Oddly enough, most of the exhibits at the CIA's Cold War Exhibit are on loan from Mr. H. Keith Melton, a south-Florida businessman who owns 25 McDonalds fast food restaurants.  Melton is also an author of such titles as "The Spy's Guide: Office Espionage: How to Bug a Meeting, Booby-Trap Your Briefcase, Infiltrate the Competition, and More".  Melton is a pretty interesting guy.  Check out how he recently participated in Spy Fest 2003.

If you just wanted a stupid McJob, I think it would really suck to have Melton as your employer.  This guy would know the number of french fries you ate on your lunch break, for god's sake.  Ginger doesn't care though.  She stopped into the CIA cafeteria, which at this point in her adventure seems to me to be the frickin' climax of her little CIA tour as she eats a peanut butter and jelly sandwich.

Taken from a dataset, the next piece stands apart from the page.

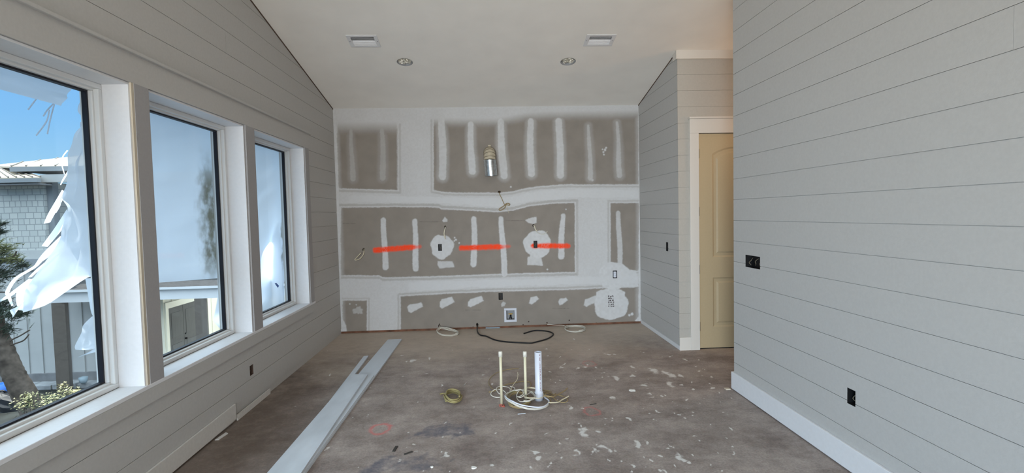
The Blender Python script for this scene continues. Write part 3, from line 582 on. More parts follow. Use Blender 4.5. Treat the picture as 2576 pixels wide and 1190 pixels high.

You might need all the brain food you can stuff into your fat pie hole with both fists to figure out the next stop on Ginger Bear's adventure.  On the way back to Marta's office cubicle, she checks out the Kryptos statue.  Then, it's time to head over to the new CIA headquarters building atrium where they have some nifty models of U.S. spy planes.  Yup.  That's what you really saw in the Black Rock Desert, in Nevada, when you thought you were seeing UFOs, stoned out of your fucking mind at Burning Man that one year. 

Ginger Bear could have told you that.  Other than snooping, lying, thwarting security, and sneaking around the CIA, Ginger Bear is a good little blue bear.  She doesn't do drugs and see UFOs like you, you stupid pothead.  Then again, who would believe me if I told them I saw a little blue bear standing on the seal of the CIA today?